A filha perdida da Elena Ferrante (Intrínseca, 2016) é um livro com uma narrativa envolvente. A cada página conhecemos um pouco mais da história e dos pensamentos mais íntimos de uma protagonista que parece carregar uma personalidade completamente diferente daquilo que costumamos ver e ouvir por aí, mas que no fundo são apenas manifestações íntimas e reais de questões que as mulheres foram obrigadas a guardar para si. “A filha perdida” é uma história sobre vozes femininas, sobre os medos, os desejos, as obrigações, os amores, os desamores, e principalmente sobre as suas revoluções silenciosas.
Leda sai de férias para uma região litorânea da Itália e durante esse tempo que terá consigo começa a explorar diversos pensamentos sobre seus próprios sentimentos e sua história. Logo se torna uma rotina para Leda a observação de uma família grande e barulhenta que também passa férias na mesma praia que ela. Inicialmente ela sente apenas uma espécie de raiva e repulsa daquelas pessoas, mas aos poucos vamos percebendo que esse incômodo tem relação com o quanto aquela família faz com que ela se lembre da sua família de origem e o quanto que “as coisas mais difíceis de falar são as que nós mesmos não conseguimos entender”.
Eu os via, naquele dia, não como um espetáculo a ser contemplado, em uma comparação dolorosa com o que me lembrava da minha infância em Nápoles; eu os via como o meu tempo, como a minha própria vida pantanosa, para a qual eu escorregava de vez em quando.
Leda irá deter a maior parte de sua atenção para Nina e sua filha pequena Elena que estão sempre acompanhadas de uma boneca. Assim parecem formar um trio. De longe, ela observa a relação de mãe e filha, suas conversas e suas brincadeiras, que também vão suscitando algumas narrativas que tanto podem ser reais como apenas fruto da imaginação de Leda.
Partindo dessa rotina de observação, a família desconhecida vira uma espécie de luneta para que Leda observe a sua própria família através de suas memórias. Olhando para Nina, Elena e a boneca, ela passa a olhar para sua relação com suas duas filhas que foram morar no Canadá com o pai.
Quando minhas filhas se mudaram para Toronto, onde o pai vivia e trabalhava havia anos, descobri, com um deslumbre constrangedor, que eu não sentia tristeza alguma – pelo contrário, estava leve, como se só então as tivesse definitivamente posto no mundo. Pela primeira vez em quase vinte e cinco anos, não senti mais aquela ansiedade por ter que tomar conta delas.
Uma das questões mais interessantes do livro está justamente na exploração da ideia de maternidade. Como estabelecemos contato direto com os pensamentos de Leda, acabamos conhecendo um lado da maternidade que começou a ser exposta a pouco tempo pelos livros, filmes e demais expressões artísticas: a maternidade real e vinculada a ideia de uma mulher como ser humano dotado de peculiaridades.
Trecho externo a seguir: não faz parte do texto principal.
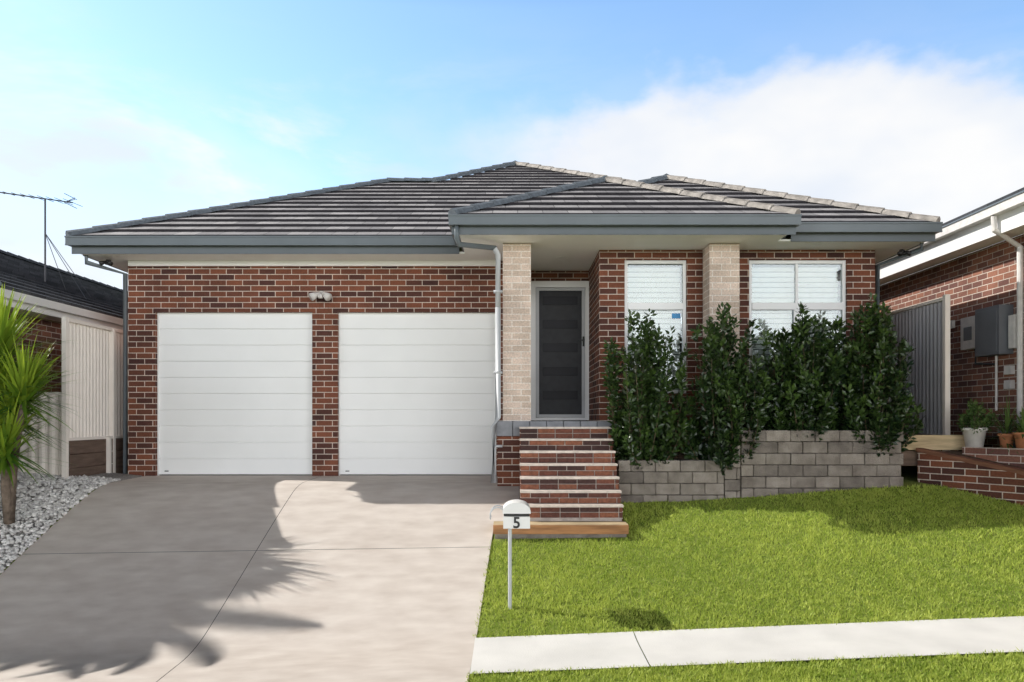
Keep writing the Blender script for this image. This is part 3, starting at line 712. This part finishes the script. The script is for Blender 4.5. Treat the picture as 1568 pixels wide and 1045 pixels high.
cum=nt.nodes.new('ShaderNodeMapRange'); cum.interpolation_type='SMOOTHSTEP'; nt.links.new(dd,cum.inputs[0]); nt.links.new(mth('MULTIPLY',soft,-.6),cum.inputs[1]); nt.links.new(soft,cum.inputs[2])
wl=mth('MULTIPLY',mr(n2.outputs['Fac'],.40,.64,0,.85,True),mr(EL,.32,.50,1,0,True))
wl=mth('MULTIPLY',wl,mr(AZ,-.3,.1,1,.25)); wl=mth('MULTIPLY',wl,mr(y,.3,.6,0,1))
mask=mth('MAXIMUM',mth('MULTIPLY',cum.outputs[0],.93),wl)
cc=nt.nodes.new('ShaderNodeMix'); cc.data_type='RGBA'; cc.inputs[6].default_value=(.84,.88,.95,1); cc.inputs[7].default_value=(1.03,1.01,.98,1)
n3=N(nt,'ShaderNodeTexNoise',Scale=4,Detail=4); nt.links.new(mp.outputs[0],n3.inputs['Vector']); nt.links.new(mr(n3.outputs['Fac'],.38,.6,0,1),cc.inputs[0])
side=mr(y,.4,.68,.22,1)
gain=mth('ADD',mth('MULTIPLY',side,1/STR),mr(y,-.2,-.65,0,6.2/STR))  # adds an extra-bright cloud band behind the camera to light the shaded facade
cs=nt.nodes.new('ShaderNodeVectorMath'); cs.operation='SCALE'; nt.links.new(cc.outputs[2],cs.inputs[0]); nt.links.new(gain,cs.inputs['Scale'])
sk=nt.nodes.new('ShaderNodeMix'); sk.data_type='RGBA'; sk.blend_type='MULTIPLY'; sk.inputs[0].default_value=1; sk.inputs[7].default_value=(.88,1.0,1.06,1); nt.links.new(sky.outputs[0],sk.inputs[6])
sg=nt.nodes.new('ShaderNodeVectorMath'); sg.operation='SCALE'; nt.links.new(sk.outputs[2],sg.inputs[0])
nt.links.new(mth('MULTIPLY',mr(EL,.48,.68,2.1,.32),side),sg.inputs['Scale'])
fm=nt.nodes.new('ShaderNodeMix'); fm.data_type='RGBA'; nt.links.new(mask,fm.inputs[0]); nt.links.new(sg.outputs[0],fm.inputs[6]); nt.links.new(cs.outputs[0],fm.inputs[7])
nt.links.new(fm.outputs[2],bg.inputs[0])

cam=bpy.data.cameras.new('camera'); cam.lens=27.55; cam.sensor_width=36; cam.shift_y=.075; cam.clip_end=2000; cam.clip_start=.05
co=bpy.data.objects.new('camera',cam); COL.objects.link(co); co.location=(0,0,.9); co.rotation_euler=(math.pi/2,0,0); S.camera=co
Ainda é muito comum ouvirmos apenas o discurso da maternidade como missão divina e do amor incondicional. Coitada da mulher que falasse sobre as dores, as incertezas, as dúvidas e os sofrimentos que também caminham junto com a maternidade. Com a história de Leda esse outro lado ganha voz.
Para além disso ainda temos um outro aspecto importante da obra que são os vultos geracionais que rondam a formação de Leda. Conforme ela vai nos contando sobre o dia a dia daquelas férias, de sua observação da família desconhecida, das lembranças das filhas e de seu casamento, ela também volta lá para a sua infância e para as mulheres que a antecederam.
O que eu tinha feito de tão terrível, afinal? Anos antes, havia sido uma garota que se sentia perdida, isso era verdade. Todas as esperanças da juventude já me pareciam destruídas, era como se eu estivesse caindo para trás na direção da minha mãe, da minha avó, da cadeia de mulheres mudas ou zangadas da qual eu derivava.
“A filha perdida” é uma história que carrega muitas histórias, é um livro sobre várias filhas perdidas, pois no processo de viver nós vamos nos perdendo em alguns pontos e nos encontrando em outros, formando uma colcha de retalhos de cada um dos momentos com potencial de construir nossa trama. Aqui temos mais um exemplo de uma obra que consegue abarcar questões muito sensíveis sobre amor, maternidade, encontros, desencontros, famílias e demais temas de uma forma que consegue causar fortes identificações nos leitores. É um livro misteriosamente interessante assim como o mistério que envolve a verdadeira identidade de Elena Ferrante.